Pour la justice canadienne, Internet n’a pas de frontières mais pour Google, il y en a une : la justice américaine, forte du Premier Amendement sur la liberté d’expression. Ce faisant, Google demande d’un tribunal américain qu’il interdise aux USA l’application de l’injonction canadienne obligeant Mountain View au déréférencement à l’échelle mondiale de pages web.
Le mois dernier, une décision de la Cour Suprême résonnait comme un coup de tonnerre, entendu jusqu’en Europe. La justice canadienne ordonnait en effet à Google de retirer de ses résultats de recherche des pages non pas pour le seul Canada, mais pour l’ensemble de ses extensions. Soit un déréférencement à l’échelle mondiale.
L’affaire concerne un cas de contrefaçons que le contrefacteur, Datalink, continue de commercialiser: Mountain View a bel et bien retiré les liens de Google.ca, mais les pages de l’entreprise incriminée et condamnée restaient visibles dans les résultats de recherche dans le reste du monde. La plus haute juridiction canadienne en concluait alors que le déréférencement géographiquement limité ne mettait pas un terme au préjudice subi par le plaignant.
Evidemment, Google ne pouvait pas en rester là, alors que notre Conseil d’État national a transmis à la Cour de Justice de l’Union Européenne plusieurs demandes de clarification quant à sa jurisprudence sur le droit à l’oubli. Le géant a eu recours à la parade habituelle : le droit américain et surtout le 1er Amendement et sa sacro-sainte liberté de parole.

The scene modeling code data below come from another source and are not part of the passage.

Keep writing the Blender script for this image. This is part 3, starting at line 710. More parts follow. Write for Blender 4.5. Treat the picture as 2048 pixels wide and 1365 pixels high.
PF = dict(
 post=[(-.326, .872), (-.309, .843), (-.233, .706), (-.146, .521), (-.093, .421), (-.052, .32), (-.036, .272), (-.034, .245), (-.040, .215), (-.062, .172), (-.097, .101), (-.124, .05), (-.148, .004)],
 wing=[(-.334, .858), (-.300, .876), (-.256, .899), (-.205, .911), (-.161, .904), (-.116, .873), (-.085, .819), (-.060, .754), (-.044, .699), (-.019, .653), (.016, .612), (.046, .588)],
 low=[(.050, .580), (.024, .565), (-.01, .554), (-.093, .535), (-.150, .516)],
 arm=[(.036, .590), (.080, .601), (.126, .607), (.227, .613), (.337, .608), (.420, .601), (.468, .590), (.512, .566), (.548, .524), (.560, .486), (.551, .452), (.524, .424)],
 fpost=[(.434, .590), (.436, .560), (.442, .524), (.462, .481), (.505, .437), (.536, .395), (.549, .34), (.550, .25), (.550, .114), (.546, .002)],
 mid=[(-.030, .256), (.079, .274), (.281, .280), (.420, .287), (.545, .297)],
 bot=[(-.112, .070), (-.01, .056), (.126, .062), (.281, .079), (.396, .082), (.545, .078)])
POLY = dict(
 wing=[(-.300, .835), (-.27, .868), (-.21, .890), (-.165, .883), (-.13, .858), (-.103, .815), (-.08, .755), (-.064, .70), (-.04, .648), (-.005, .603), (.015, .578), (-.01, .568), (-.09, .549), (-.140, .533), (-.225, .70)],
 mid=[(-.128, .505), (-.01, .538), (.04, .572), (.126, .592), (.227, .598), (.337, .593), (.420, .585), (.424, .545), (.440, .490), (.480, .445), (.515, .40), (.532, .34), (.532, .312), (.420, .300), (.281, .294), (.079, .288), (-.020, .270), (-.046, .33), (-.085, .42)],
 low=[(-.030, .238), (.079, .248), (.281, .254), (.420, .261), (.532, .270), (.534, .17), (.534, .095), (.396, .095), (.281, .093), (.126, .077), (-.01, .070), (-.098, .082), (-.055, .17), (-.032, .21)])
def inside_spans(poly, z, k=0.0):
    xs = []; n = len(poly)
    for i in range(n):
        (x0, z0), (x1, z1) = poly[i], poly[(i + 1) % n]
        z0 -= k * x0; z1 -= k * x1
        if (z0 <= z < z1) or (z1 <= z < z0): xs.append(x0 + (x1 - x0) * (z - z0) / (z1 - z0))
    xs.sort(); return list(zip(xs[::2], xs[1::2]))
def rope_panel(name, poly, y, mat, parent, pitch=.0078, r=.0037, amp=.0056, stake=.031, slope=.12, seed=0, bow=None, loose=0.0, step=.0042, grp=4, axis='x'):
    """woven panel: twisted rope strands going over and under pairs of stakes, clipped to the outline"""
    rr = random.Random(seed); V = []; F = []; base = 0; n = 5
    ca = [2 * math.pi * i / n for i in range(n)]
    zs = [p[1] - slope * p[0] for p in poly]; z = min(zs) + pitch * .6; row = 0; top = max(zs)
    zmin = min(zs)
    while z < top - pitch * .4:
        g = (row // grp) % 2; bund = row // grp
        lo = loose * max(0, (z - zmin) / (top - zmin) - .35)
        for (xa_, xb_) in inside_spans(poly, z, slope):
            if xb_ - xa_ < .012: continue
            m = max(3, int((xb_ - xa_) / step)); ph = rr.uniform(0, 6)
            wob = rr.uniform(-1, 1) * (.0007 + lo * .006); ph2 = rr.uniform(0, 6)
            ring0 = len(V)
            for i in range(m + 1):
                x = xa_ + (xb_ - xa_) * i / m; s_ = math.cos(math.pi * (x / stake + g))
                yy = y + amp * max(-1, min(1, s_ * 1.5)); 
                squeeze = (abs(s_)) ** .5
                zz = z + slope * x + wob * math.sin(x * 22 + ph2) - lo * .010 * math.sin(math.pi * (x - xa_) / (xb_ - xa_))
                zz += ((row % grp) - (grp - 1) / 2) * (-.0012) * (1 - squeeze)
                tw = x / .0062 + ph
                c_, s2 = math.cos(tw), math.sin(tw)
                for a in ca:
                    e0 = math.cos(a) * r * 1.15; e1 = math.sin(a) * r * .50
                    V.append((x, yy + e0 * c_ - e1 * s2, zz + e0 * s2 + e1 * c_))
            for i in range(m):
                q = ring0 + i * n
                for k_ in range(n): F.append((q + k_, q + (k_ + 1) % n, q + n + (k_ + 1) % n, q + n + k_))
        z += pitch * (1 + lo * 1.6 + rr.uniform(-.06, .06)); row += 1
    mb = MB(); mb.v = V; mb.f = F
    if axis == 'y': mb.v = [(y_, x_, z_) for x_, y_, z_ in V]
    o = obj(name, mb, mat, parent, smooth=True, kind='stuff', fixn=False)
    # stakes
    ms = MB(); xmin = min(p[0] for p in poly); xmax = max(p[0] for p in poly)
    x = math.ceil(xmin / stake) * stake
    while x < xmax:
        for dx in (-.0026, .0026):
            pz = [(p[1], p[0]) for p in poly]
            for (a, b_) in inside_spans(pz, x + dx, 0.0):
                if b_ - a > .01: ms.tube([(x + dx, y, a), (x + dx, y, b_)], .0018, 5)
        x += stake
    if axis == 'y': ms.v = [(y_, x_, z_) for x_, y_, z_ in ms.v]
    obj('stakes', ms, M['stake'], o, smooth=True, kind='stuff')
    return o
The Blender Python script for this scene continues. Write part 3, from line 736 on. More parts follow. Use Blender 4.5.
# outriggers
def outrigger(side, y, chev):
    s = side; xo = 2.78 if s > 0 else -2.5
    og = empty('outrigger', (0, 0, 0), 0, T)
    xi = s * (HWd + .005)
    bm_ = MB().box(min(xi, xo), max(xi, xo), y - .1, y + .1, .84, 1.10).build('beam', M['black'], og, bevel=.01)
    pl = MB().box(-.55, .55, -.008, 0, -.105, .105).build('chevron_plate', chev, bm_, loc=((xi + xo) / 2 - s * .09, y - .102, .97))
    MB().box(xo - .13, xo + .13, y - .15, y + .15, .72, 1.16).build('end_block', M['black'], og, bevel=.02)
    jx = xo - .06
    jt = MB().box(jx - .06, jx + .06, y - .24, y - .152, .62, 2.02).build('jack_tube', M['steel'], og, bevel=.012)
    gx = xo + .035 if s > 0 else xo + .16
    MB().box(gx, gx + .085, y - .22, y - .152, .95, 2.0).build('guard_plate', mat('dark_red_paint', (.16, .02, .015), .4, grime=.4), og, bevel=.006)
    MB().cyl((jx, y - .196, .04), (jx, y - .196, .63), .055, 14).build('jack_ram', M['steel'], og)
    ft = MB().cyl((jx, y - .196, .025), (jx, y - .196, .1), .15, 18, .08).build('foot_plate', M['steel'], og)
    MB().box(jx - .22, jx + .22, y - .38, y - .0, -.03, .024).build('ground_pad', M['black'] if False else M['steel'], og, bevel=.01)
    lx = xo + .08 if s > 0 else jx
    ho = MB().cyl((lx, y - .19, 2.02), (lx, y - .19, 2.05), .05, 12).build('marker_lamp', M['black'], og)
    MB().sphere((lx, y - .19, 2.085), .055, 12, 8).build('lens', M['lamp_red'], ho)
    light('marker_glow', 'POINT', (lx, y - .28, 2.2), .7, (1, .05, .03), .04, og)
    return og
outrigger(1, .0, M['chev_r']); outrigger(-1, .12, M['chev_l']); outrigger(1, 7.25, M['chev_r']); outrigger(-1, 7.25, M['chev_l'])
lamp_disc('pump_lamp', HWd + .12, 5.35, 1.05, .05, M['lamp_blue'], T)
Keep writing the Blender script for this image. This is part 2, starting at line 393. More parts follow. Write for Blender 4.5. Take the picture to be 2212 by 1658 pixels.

Une affaire qui n’en finira jamais
Dans une plainte déposé devant le Tribunal de District Nord de la Californie par Google à l’encontre d’Equustek, le plaignant dans l’affaire canadienne, le géant accuse l’injonction de la Cour Suprême du Canada d’être illégale aux Etats-Unis. Selon le texte de la plainte, Google, et Google seul, Bing et Yahoo n’ayant pas été poursuivi par Equustek, est visé par l’ordonnance et en souffre, les résultats de recherche étant compris dans le champ du 1er Amendement.
Mieux encore, l’entreprise américaine invoque le Communication Decency Act. Lequel accorde l’immunité aux plateformes Internet dont les services hébergent du contenu produit par des tiers. Puisque l’ordre de la Cour Suprême oblige Google à supprimer de ses résultats les pages de Datalink, cela reviendrait, en droit américain, à considérer Google comme à l’origine du contenu publié par Datalink. Ce faisant, la justice canadienne méconnaît encore le droit des Etats-Unis.
« Les plaignants canadiens n'ont jamais établi de violation de leurs droits en vertu de la législation américaine » écrit le géant. Il demande donc de la justice américaine qu’elle mette fin au « préjudice » qu’il subit et qu’elle déclare inapplicable aux USA la décision de la Cour Suprême Canadienne.